Music
Stars, King Tut's, Glasgow
Lisa-Marie Ferla
Four stars
In the world of Stars, Monday is the new Thursday. And with tracks from their latest album, No One Is Lost, making up a fair chunk of the set list on the Montreal five-piece's return to Glasgow, it would have to be: its disco-flecked dream-pop, backing lyrics of heartbreak and loss, belongs to late nights and introspection and abandon. From The Night - the album's opening track and the first song they play - is the perfect example; its precision beat getting under the skin while singer-guitarist Amy Millan sways like a disco Stevie Nicks.

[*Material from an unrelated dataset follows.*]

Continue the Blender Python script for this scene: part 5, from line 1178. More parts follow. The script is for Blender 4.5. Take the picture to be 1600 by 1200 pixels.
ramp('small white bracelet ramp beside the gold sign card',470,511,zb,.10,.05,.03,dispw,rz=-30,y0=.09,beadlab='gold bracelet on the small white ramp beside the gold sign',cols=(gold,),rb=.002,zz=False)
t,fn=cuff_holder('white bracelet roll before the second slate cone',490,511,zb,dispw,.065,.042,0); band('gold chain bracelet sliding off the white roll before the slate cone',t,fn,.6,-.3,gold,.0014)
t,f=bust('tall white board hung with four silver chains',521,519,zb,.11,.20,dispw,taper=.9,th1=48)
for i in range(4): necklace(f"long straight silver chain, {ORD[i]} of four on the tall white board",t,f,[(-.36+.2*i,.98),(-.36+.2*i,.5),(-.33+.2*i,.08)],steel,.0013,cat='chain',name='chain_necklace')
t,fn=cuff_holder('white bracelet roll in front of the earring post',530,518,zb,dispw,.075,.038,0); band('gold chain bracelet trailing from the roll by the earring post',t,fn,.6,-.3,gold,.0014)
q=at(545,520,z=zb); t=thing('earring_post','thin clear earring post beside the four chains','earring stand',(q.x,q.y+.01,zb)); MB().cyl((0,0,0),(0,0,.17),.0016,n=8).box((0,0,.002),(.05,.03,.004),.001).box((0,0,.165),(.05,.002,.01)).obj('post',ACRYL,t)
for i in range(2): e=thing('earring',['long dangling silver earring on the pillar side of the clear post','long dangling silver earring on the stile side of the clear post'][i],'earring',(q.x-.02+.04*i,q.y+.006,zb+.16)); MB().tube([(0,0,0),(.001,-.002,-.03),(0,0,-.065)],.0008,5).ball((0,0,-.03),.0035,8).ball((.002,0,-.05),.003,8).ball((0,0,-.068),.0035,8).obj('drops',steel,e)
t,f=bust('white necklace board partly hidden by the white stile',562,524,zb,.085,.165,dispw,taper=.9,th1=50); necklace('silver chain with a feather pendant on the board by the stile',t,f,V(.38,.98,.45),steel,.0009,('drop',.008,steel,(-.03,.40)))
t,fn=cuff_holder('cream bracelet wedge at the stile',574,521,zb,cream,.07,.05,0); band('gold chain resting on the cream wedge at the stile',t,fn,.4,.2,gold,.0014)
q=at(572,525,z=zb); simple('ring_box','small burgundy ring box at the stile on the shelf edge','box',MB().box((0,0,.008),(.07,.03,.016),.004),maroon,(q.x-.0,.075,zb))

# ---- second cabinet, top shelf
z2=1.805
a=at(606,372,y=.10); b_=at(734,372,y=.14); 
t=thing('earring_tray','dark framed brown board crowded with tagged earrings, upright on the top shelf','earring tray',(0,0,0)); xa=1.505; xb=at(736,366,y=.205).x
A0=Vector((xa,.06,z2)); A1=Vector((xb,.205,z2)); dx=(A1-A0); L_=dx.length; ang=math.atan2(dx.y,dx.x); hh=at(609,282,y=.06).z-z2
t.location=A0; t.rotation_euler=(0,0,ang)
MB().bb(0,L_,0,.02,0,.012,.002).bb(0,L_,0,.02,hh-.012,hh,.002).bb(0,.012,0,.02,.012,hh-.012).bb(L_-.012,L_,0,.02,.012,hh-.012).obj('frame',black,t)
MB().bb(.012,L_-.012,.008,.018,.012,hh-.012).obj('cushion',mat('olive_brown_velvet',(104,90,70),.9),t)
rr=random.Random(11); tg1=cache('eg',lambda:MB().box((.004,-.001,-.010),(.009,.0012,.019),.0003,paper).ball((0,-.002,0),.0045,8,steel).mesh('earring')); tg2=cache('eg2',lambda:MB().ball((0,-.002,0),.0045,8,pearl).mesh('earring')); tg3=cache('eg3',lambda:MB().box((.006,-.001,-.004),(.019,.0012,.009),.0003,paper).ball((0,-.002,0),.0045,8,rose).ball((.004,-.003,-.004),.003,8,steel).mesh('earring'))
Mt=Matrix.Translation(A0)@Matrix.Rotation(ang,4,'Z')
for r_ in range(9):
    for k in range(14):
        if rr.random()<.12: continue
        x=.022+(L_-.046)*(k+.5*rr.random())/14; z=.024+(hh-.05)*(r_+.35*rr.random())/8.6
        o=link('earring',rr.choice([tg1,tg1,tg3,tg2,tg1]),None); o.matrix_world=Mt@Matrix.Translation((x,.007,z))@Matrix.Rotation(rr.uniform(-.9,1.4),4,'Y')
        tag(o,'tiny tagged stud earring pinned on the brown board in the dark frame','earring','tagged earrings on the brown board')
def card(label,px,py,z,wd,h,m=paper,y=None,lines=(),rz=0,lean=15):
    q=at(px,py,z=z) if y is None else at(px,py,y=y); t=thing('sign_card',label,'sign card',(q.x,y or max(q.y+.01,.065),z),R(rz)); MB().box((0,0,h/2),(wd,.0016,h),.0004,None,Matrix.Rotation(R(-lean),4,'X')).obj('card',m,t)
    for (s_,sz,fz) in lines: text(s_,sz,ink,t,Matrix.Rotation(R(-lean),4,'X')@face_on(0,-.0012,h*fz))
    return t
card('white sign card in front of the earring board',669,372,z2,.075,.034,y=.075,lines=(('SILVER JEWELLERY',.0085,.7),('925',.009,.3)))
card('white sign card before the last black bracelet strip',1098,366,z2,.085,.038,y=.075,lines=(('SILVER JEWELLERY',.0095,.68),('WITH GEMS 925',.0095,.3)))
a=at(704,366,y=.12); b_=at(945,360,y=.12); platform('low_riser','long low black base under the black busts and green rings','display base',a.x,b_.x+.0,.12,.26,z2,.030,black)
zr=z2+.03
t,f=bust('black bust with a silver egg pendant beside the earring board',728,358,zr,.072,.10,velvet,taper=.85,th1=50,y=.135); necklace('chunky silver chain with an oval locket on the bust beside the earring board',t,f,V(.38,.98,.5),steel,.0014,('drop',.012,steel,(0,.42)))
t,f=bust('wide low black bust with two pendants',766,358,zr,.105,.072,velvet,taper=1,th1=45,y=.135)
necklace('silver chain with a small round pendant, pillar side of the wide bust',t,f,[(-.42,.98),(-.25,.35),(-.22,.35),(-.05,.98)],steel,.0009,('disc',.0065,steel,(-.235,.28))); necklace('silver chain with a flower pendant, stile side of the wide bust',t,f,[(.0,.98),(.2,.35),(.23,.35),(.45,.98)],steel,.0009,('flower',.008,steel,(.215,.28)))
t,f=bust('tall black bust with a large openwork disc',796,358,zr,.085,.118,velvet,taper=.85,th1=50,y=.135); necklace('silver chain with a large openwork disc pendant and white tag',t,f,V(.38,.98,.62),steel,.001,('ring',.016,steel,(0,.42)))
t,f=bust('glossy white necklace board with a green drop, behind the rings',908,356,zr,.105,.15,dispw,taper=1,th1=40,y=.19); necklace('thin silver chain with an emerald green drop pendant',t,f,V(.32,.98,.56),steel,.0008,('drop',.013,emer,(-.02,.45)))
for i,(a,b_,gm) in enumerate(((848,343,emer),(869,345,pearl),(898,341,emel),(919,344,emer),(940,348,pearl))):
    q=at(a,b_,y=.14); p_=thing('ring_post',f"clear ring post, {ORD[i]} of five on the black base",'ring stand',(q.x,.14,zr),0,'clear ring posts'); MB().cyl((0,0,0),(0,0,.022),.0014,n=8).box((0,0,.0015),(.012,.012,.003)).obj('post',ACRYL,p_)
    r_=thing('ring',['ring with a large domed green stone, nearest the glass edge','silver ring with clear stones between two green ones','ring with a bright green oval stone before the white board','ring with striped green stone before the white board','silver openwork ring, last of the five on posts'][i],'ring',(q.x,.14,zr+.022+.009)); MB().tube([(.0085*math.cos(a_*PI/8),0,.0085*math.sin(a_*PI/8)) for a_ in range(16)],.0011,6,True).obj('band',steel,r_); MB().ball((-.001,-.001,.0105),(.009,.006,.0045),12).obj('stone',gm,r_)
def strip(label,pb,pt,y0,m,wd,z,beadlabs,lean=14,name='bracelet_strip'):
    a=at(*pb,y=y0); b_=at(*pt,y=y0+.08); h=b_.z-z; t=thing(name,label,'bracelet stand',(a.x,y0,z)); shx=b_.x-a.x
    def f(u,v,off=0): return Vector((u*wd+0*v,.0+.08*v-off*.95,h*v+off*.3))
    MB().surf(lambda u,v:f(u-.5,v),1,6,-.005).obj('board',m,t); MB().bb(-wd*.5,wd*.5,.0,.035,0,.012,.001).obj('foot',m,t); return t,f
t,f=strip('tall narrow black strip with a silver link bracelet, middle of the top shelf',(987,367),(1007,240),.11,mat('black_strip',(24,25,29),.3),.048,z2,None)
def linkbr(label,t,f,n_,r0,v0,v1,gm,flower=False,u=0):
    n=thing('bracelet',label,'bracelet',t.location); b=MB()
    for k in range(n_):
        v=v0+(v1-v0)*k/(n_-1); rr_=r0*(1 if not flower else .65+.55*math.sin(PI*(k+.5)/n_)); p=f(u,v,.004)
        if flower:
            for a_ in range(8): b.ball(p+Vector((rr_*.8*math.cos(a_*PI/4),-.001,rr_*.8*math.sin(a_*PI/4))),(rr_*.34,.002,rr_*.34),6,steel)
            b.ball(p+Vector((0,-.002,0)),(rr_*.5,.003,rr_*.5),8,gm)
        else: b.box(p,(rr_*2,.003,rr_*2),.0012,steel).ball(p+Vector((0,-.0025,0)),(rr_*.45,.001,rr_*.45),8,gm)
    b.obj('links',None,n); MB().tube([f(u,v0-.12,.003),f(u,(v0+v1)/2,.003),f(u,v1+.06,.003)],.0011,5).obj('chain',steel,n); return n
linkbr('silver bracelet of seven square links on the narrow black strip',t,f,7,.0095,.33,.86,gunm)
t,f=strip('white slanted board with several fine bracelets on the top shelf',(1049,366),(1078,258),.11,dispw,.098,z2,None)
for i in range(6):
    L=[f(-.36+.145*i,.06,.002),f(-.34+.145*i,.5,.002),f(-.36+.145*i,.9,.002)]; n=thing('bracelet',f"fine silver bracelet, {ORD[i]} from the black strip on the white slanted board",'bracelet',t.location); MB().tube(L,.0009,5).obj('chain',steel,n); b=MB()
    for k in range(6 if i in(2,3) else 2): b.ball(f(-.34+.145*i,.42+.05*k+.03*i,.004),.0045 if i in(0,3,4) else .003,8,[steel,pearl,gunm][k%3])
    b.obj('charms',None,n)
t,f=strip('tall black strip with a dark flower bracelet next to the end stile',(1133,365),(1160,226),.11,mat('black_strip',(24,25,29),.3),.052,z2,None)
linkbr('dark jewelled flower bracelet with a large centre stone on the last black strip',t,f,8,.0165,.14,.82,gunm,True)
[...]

If No One Is Lost feels like a stylistic departure for the band on record, in front of a crowd the brutal honesty of its songs came to life. In other hands the album's more synth-heavy songs would sound remote and supercool, but instead the girl in front of me looked like my best friend and nobody is there to do anything but dance. Especially frontman Torquil Campbell, in a home-made Beautiful South t-shirt, going full cabaret with Millan during heady break-up ballad You Keep Coming Up.
What has always made Stars special is how well the two voices that front the band slide and meld together and Ageless Beauty, guitar-led and giddy, from 2004's Set Yourself on Fire is a perfect example. Their duelling voices on the glorious, shimmering Hold On When You Get Love - itself an incredible exercise in self-restraint until the giddy rush of its chorus - are a highlight of the night; as is the borderline anthemic Turn It Up, with a guitar solo too big for the room and an outro that could have itself been an encore.